» Prompt
The lines from the top of the material below through the line containing "SC.camera = cam_o" are to be printed exactly, with pictures omitted.
* * * * * * *
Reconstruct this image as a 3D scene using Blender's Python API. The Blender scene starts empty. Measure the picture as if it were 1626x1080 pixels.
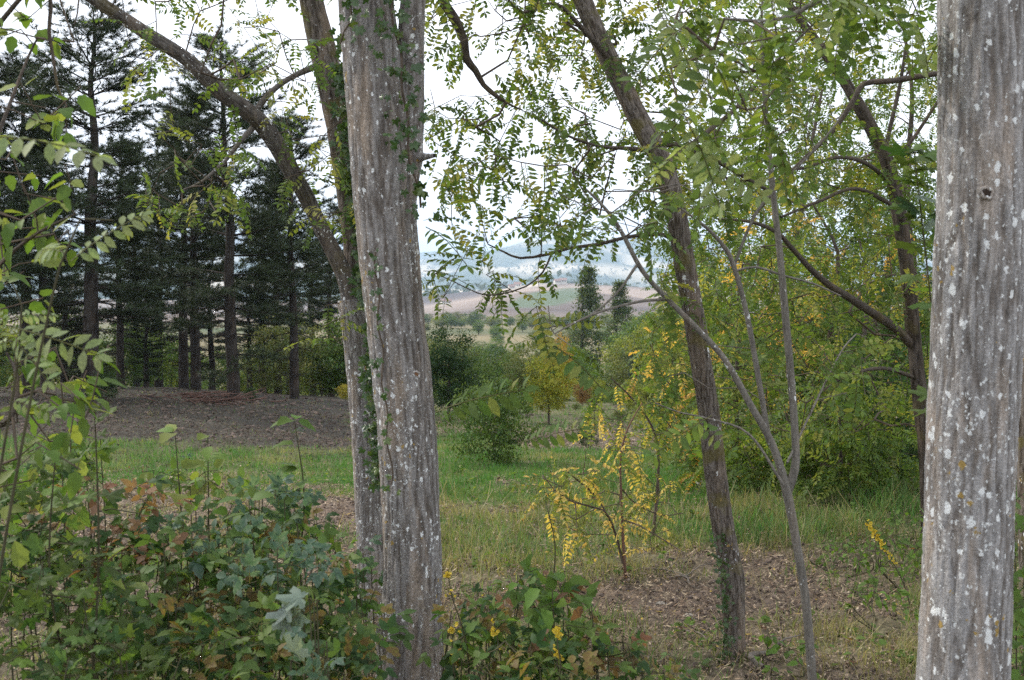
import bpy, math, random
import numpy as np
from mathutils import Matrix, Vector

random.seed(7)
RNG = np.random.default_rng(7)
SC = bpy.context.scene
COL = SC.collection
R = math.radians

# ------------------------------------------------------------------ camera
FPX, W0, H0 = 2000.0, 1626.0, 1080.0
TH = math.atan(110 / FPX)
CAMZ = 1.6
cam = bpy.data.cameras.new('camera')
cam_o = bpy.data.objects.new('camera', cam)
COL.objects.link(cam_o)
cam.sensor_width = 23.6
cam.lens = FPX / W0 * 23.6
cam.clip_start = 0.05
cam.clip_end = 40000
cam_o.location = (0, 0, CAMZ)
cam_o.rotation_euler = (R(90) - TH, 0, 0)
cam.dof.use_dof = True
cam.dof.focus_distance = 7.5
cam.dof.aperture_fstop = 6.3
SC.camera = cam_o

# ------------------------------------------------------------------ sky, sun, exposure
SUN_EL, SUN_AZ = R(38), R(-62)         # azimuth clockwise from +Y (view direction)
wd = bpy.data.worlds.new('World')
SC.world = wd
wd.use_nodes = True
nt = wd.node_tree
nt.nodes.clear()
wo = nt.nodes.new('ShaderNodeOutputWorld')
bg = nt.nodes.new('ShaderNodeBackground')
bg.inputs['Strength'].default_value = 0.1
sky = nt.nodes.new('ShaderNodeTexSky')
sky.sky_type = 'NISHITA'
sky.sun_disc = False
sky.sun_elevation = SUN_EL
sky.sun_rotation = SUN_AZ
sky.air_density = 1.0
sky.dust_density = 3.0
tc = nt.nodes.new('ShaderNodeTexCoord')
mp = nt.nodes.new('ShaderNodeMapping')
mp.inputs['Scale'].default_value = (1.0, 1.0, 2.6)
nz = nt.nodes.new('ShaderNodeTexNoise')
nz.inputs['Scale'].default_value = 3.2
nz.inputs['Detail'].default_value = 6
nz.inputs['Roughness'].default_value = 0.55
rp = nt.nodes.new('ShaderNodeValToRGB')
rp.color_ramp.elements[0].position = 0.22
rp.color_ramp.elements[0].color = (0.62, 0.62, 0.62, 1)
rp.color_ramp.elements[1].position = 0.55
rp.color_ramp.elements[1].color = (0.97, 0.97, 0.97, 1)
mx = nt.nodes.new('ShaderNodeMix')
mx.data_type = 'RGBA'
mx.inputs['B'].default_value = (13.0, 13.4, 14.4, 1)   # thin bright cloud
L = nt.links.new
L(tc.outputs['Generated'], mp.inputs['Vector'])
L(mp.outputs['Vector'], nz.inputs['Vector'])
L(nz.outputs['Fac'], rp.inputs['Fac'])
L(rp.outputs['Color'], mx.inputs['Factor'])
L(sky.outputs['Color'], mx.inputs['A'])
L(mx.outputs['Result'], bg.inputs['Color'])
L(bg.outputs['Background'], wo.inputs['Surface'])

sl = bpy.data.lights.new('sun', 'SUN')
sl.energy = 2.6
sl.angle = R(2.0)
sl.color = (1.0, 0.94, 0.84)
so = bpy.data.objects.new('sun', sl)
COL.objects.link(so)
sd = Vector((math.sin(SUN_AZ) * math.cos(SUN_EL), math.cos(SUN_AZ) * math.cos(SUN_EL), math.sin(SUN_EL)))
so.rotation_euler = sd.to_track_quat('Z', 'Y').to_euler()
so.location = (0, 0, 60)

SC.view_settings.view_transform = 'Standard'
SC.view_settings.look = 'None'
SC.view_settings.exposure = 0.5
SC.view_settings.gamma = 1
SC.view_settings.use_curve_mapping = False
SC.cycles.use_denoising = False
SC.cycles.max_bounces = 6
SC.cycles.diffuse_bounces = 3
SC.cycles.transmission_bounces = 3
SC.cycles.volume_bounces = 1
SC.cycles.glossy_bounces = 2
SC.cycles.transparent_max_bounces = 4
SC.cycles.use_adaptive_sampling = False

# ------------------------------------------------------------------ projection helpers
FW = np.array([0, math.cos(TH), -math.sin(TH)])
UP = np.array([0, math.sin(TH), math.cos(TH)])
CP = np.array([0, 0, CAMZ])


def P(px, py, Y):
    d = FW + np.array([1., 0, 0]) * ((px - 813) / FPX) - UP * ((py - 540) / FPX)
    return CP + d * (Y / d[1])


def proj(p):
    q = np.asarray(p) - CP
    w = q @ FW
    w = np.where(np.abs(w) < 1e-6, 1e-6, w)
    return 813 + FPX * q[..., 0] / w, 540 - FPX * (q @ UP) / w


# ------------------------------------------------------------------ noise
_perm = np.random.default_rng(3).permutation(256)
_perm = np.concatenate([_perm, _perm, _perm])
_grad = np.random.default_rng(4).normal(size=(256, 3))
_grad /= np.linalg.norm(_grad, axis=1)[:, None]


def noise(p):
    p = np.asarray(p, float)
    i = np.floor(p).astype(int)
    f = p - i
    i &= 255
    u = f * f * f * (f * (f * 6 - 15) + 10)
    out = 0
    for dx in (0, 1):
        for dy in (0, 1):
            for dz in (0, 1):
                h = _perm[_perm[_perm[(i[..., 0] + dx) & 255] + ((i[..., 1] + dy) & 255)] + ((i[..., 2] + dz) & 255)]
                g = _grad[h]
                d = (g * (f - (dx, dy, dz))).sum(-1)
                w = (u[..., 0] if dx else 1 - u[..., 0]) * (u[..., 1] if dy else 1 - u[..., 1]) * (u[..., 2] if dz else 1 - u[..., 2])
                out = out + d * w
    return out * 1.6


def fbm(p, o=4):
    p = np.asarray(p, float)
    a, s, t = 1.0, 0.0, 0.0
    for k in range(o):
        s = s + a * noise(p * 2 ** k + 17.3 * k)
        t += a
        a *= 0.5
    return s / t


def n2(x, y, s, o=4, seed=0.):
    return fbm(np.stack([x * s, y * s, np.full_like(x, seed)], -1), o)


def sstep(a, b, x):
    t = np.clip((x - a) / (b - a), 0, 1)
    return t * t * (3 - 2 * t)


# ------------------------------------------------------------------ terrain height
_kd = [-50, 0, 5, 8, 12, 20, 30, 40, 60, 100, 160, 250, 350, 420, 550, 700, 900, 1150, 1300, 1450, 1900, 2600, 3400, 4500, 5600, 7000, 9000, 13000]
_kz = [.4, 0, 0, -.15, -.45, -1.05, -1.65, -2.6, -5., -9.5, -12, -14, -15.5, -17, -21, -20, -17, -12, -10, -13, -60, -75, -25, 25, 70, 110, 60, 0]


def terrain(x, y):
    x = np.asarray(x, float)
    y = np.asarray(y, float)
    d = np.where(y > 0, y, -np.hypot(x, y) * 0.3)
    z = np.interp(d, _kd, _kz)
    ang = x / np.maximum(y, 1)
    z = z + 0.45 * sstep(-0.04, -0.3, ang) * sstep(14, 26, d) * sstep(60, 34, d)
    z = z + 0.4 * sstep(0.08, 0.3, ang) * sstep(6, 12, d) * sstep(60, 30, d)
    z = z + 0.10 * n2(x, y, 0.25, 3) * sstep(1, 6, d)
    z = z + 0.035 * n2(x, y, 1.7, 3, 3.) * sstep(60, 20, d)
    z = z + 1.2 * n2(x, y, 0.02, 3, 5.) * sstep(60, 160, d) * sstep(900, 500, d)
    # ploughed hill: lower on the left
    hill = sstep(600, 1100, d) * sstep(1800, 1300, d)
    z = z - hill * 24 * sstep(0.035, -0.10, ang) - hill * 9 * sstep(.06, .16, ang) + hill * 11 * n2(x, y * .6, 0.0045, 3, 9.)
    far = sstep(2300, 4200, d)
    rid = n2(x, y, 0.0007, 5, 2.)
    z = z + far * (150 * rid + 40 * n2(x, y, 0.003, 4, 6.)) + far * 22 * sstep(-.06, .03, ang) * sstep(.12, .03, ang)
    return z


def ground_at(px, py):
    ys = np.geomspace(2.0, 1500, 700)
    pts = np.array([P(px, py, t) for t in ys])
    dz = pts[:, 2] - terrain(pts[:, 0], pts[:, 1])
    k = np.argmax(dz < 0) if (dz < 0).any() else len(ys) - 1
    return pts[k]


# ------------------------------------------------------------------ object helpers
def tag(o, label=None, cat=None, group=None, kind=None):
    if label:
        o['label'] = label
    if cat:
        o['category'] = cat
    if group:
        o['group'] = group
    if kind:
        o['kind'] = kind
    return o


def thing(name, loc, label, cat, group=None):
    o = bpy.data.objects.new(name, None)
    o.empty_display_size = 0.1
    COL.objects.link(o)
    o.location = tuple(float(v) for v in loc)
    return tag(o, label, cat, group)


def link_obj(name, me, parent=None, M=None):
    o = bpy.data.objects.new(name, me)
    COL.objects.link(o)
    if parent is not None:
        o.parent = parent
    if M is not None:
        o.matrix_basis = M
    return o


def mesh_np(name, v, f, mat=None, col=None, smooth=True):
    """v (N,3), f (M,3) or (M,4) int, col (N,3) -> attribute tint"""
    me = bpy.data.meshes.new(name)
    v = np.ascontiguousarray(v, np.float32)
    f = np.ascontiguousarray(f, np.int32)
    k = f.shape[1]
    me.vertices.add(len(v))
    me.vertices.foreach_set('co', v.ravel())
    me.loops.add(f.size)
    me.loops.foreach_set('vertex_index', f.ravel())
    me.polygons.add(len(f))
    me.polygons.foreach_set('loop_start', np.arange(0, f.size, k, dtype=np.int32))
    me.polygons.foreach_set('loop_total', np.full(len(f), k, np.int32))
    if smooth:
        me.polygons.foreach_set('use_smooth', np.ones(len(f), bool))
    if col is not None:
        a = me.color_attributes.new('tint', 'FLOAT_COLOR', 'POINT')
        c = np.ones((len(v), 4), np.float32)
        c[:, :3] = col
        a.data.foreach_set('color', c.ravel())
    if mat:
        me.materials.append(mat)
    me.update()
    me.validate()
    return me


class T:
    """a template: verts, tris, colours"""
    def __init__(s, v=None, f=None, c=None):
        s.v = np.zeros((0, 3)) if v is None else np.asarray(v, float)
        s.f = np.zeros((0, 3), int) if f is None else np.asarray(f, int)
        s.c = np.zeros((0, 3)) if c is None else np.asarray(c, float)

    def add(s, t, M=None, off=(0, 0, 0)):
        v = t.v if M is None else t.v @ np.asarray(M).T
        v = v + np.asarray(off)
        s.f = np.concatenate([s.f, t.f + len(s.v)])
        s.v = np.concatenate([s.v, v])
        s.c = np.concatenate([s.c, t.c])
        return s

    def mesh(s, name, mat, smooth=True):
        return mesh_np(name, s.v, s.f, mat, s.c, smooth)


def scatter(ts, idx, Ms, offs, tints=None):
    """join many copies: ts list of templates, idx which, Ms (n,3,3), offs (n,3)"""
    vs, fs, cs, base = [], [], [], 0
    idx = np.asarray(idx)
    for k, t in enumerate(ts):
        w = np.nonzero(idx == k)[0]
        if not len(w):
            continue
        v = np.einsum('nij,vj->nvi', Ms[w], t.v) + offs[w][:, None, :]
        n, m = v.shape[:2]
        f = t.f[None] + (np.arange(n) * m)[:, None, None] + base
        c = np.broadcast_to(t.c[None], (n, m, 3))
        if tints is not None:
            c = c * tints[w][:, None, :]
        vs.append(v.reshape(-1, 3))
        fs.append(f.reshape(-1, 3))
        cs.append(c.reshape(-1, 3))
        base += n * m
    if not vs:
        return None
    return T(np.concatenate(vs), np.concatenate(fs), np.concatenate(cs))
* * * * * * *
» Answer to the problem
Reconstruct this image as a 3D scene using Blender's Python API. The Blender scene starts empty. Measure the picture as if it were 1626x1080 pixels.
import bpy, math, random
import numpy as np
from mathutils import Matrix, Vector

random.seed(7)
RNG = np.random.default_rng(7)
SC = bpy.context.scene
COL = SC.collection
R = math.radians

# ------------------------------------------------------------------ camera
FPX, W0, H0 = 2000.0, 1626.0, 1080.0
TH = math.atan(110 / FPX)
CAMZ = 1.6
cam = bpy.data.cameras.new('camera')
cam_o = bpy.data.objects.new('camera', cam)
COL.objects.link(cam_o)
cam.sensor_width = 23.6
cam.lens = FPX / W0 * 23.6
cam.clip_start = 0.05
cam.clip_end = 40000
cam_o.location = (0, 0, CAMZ)
cam_o.rotation_euler = (R(90) - TH, 0, 0)
cam.dof.use_dof = True
cam.dof.focus_distance = 7.5
cam.dof.aperture_fstop = 6.3
SC.camera = cam_o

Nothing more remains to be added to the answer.